Kirkus Reviews QR Code
MUSHY! The Complete Book of Valentine Words by Lynda Graham-Barber

MUSHY! The Complete Book of Valentine Words

By

Pub Date: Dec. 31st, 1990
Publisher: Bradbury

In the same style as Limburg's book about Halloween words, Weird! (1989), a patchwork of historical information, legend, etymology, hearsay, and amusing facts and fancies. Lewin, master of a deceptively casual broad pen-line, again contributes comic drawings that enliven the proceedings--appropriately, for most of the book, though her style is at odds with the introductory remarks about the martyrdom of some of history's eight St.
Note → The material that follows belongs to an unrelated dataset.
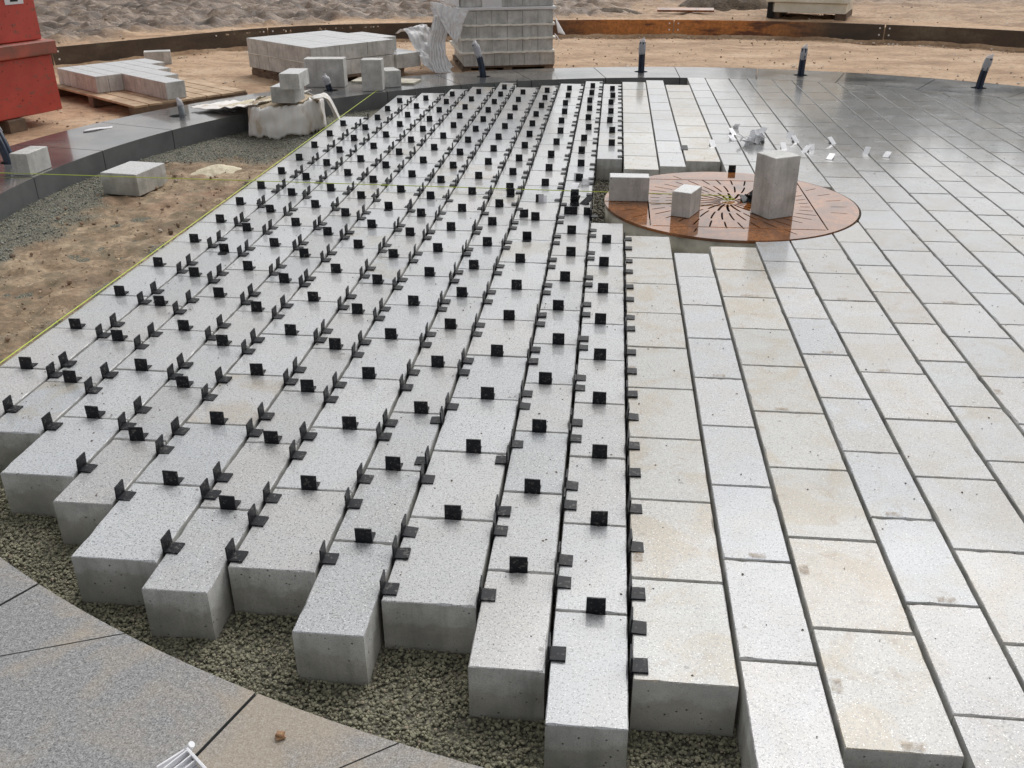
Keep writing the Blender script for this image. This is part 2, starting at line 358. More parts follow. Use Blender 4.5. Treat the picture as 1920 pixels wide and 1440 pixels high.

Valentines. However, what follows is mostly lighthearted: ruminations on 40 or so words like ""turtledove,"" ""swashbuckler,"" ""romance,"" ""token,"" ""melancholy,"" and ""moonstruck""--all introduced with some quintessentially forced verse designed to incorporate them: ""I'd rather eat dirt than/Admire and Flirt;/after all, Bride and Groom/rhyme with doom. . ."" Extras include tangential facts like who Spooner was (an Oxford minister who Once told the groom that ""it is kisstomary to cuss the bride""), a list of famous lovers, and a chronology that includes such disparate entries as the invention of ink, the commencement of Old English, and Anne Boleyn's execution. A little miscellaneous, but there's lots of information here, much of it entertaining.